The formula calculates the inner diameter of a pressurized thin-walled cylinder based on wall thickness, tangential stress, and internal pressure. It's derived from the fundamental stress analysis of cylindrical pressure vessels.

2. How Does the Calculator Work?

The calculator uses the formula:

\[ d_i = \frac{2 \times t_w \times \sigma_{tang}}{P_i} \]

Where:

\( d_i \) — Inner diameter of pressurized cylinder (m)
\( t_w \) — Thickness of pressurized cylinder wall (m)
\( \sigma_{tang} \) — Tangential stress in pressurized cylinder (Pa)
\( P_i \) — Internal pressure on cylinder (Pa)

Explanation: This formula relates the internal diameter to the wall thickness, tangential stress, and internal pressure in a thin-walled cylindrical pressure vessel.

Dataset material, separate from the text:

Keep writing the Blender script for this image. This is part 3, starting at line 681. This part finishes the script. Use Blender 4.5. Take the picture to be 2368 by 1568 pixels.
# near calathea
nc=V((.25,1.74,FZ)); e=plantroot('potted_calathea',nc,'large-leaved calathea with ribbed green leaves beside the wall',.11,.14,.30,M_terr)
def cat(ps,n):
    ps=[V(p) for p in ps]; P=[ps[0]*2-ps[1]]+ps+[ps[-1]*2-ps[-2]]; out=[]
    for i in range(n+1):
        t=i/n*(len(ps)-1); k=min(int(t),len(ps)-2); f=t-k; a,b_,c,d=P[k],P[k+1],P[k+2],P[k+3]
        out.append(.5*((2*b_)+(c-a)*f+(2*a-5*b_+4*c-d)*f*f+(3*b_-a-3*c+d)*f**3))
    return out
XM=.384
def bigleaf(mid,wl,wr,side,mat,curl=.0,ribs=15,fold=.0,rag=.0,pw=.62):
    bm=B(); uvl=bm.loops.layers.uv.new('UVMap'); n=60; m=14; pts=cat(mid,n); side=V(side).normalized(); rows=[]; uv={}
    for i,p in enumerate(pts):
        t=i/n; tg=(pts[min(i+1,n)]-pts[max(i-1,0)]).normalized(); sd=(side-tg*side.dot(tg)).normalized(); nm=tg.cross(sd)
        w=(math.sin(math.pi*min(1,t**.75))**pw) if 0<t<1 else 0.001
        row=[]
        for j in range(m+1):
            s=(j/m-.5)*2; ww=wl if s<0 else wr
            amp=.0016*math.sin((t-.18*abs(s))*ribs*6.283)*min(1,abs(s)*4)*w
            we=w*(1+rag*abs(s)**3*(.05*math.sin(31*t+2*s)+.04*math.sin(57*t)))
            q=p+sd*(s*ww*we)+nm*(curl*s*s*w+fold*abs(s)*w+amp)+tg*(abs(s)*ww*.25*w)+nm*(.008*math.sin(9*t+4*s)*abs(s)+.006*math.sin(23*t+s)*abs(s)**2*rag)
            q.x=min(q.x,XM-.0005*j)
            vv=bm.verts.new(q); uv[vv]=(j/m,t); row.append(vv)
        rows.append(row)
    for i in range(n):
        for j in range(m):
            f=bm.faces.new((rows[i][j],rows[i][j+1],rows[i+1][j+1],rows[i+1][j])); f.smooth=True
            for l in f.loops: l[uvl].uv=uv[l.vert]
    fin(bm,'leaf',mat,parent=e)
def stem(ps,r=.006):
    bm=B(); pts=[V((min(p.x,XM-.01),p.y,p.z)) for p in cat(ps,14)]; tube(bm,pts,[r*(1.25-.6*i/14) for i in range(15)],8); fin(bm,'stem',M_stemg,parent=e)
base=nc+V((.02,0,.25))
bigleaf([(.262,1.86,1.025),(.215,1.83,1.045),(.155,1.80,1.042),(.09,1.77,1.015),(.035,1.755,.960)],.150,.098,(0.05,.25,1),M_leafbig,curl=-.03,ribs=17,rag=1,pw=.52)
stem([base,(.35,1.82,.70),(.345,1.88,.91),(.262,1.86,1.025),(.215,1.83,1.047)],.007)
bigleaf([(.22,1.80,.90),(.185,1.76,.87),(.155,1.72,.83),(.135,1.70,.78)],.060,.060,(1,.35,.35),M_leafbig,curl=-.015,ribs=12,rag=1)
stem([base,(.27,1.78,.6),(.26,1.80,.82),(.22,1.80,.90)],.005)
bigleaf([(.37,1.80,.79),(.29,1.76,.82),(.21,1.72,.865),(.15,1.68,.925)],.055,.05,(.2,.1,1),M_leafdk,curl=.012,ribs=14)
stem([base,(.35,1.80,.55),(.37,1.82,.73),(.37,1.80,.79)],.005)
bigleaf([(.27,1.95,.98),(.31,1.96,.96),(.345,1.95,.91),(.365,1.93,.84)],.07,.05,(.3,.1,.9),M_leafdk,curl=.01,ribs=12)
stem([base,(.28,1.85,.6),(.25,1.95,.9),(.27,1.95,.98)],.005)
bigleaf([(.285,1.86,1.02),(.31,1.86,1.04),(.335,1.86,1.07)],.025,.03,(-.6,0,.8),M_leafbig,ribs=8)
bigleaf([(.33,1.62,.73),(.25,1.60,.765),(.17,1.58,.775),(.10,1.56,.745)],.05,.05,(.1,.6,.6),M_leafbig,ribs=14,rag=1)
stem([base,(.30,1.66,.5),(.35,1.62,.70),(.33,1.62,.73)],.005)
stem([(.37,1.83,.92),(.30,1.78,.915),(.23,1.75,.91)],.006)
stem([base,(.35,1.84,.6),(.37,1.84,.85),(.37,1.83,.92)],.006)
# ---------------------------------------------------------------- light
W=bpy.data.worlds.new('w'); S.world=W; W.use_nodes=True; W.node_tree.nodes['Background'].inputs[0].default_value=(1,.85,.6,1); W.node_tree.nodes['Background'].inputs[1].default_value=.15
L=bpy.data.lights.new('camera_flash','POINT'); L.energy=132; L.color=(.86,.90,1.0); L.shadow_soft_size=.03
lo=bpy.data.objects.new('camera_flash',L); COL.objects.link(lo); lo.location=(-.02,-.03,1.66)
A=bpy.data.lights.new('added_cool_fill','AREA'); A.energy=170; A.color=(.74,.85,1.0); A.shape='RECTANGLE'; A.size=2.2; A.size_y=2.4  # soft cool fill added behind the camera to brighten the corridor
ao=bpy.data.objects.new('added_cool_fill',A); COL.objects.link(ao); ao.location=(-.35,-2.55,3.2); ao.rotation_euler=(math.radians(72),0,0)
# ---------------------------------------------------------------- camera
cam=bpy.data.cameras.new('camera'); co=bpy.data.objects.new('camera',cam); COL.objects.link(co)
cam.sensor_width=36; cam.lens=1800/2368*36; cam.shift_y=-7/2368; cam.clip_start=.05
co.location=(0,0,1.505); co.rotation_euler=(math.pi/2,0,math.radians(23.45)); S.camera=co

3. Importance of Inner Diameter Calculation

Details: Calculating the inner diameter is crucial for pressure vessel design, structural integrity assessment, and ensuring safe operating conditions in various engineering applications.

4. Using the Calculator

Tips: Enter wall thickness in meters, tangential stress in Pascals, and internal pressure in Pascals. All values must be positive and non-zero.

5. Frequently Asked Questions (FAQ)

Q1: What is a thin-walled cylinder?
A: A thin-walled cylinder is one where the wall thickness is small compared to its diameter (typically t/d < 1/20).

Q2: What is tangential stress?
A: Tangential stress (hoop stress) is the stress acting circumferentially around the cylinder, perpendicular to the longitudinal axis.

Q3: When is this formula applicable?
A: This formula applies to thin-walled cylinders under internal pressure where the stress distribution is assumed uniform through the wall thickness.

Q4: What are the limitations of this formula?
A: The formula assumes uniform stress distribution and may not be accurate for thick-walled cylinders or cylinders with significant end effects.

Q5: How does internal pressure affect the inner diameter?
A: Higher internal pressure requires either thicker walls or results in higher tangential stress for a given inner diameter.